Por otro lado, y como apunte que ya me partió la ceja irremediablemente, se hace hincapié en las bondades y vilezas del desarrollo tecnológico en el trabajo y la sociedad. Si las primeras permiten una mejor interrelación entre el proletariado, las segundas lo condenan a un sin vivir, con jornadas interminables por el simple hecho de que una máquina haga “más fácil” el trabajo, restándole mérito al humano atrapado en la cadena de montaje o a una computadora en la actualidad, llevando a la eliminación de los horarios (¡CIERTO!), algo de lo que no es culpable la burguesía, sino también los propios usuarios, clientes e, incluso, trabajadores.

He querido dejar para este momento final lo más reprochable de los postulados de Marx y de Engels, que los podemos resumir en los siguientes párrafos (en parte extraídos literalmente del propio texto):

-«El proletariado se valdrá del poder para ir despojando paulatinamente a la burguesía de todo el capital, de todos los instrumentos de la producción, centralizándolos en manos del Estado, es decir, del proletariado organizado como clase gobernante, y procurando fomentar por todos los medios y con la mayor rapidez posible las energías productivas», que tendrá que conseguirse en primer término mediante medidas despóticas, expropiación y control dictatorial de la propiedad y de los individuos, es decir, la dictadura del Pueblo.

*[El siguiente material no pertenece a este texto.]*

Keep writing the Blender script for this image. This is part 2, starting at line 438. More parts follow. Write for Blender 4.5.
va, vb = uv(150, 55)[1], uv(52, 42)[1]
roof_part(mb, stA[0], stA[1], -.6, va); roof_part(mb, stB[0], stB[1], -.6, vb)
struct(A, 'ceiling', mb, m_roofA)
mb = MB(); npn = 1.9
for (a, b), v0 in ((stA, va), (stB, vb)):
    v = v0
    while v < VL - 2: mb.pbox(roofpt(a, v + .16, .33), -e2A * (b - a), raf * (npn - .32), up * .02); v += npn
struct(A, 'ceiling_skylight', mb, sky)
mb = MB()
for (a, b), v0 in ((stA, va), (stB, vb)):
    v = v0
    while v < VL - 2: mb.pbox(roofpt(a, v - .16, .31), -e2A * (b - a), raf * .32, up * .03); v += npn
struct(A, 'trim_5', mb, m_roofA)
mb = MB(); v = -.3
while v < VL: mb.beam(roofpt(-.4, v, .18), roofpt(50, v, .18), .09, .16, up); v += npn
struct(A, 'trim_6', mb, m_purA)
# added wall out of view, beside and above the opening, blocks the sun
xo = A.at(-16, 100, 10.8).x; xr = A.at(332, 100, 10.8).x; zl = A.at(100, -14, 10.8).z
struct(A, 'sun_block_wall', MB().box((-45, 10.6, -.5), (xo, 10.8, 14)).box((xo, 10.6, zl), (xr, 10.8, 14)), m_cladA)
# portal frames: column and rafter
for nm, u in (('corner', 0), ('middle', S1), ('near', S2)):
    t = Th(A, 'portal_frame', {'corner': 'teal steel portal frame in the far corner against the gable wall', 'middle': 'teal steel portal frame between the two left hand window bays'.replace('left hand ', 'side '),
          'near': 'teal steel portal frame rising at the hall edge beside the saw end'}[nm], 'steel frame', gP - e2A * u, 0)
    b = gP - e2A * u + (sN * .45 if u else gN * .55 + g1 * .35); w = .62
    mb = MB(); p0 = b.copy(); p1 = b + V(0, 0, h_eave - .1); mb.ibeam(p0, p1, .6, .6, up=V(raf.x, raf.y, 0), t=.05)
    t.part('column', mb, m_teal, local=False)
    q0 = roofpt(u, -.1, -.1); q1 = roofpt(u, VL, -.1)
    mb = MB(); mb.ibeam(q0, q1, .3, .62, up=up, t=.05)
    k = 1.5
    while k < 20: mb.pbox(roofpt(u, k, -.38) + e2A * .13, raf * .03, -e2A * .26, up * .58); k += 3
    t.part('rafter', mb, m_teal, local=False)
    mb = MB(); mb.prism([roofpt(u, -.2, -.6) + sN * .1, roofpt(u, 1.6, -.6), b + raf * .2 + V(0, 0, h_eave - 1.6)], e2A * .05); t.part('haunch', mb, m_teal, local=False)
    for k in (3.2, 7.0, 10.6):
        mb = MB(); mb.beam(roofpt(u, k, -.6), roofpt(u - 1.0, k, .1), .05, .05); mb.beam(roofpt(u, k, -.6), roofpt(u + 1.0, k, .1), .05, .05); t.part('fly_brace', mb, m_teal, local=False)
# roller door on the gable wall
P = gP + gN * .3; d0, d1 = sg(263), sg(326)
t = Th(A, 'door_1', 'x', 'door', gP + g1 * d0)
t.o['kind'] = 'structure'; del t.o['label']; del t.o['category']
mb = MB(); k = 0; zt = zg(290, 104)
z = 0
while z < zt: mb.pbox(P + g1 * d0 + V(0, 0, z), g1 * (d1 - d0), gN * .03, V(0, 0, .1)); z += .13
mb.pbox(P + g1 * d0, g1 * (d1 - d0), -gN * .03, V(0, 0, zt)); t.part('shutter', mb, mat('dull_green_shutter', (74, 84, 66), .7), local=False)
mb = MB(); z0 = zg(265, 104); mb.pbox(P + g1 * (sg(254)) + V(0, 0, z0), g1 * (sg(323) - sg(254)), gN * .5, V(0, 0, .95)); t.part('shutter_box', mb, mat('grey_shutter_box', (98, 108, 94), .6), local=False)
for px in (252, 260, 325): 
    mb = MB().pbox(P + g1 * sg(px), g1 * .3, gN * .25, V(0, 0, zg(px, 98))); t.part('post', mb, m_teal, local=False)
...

-Critica con ferocidad los Socialismos que «tan solo sirven para que la burguesía mantenga la cabeza por encima del agua», «que denostan al proletariado», no viendo otra acción que la política; así como a aquellas corrientes utópicas que pretenden un cambio de forma pacífica, sin recurrir a la revolución y a la guerra civil; “tan solo dando ejemplo”.

Estos dos puntos no necesitan de una lectura introspectiva o profunda. Son bastante claros: criminalización y represión del pensamiento divergente o "errático"; empleo de la fuerza hacia aquellos elementos peligrosos que puedan atentan contra el régimen comunista, el cual "se eleva a los altares" como el sistema que quiere la mayoría social (proletariado), siendo su imposición la consecución de una democracia "real y perfecta", no teniendo cabida ninguna otra corriente ideológica, pues es reaccionaria y antidemocrática. Sobre la aplicación práctica de estas ideas tenemos cuantiosos ejemplos históricos a lo largo del s. XX.

El lenguaje violento que se emplea a la hora de defender una sociedad más justa tan solo tiene cabida en la máxima de que el fin justifica los medios, ya que el Comunismo no solo se prevé como la mejor forma de sociedad, sino también como la única posible.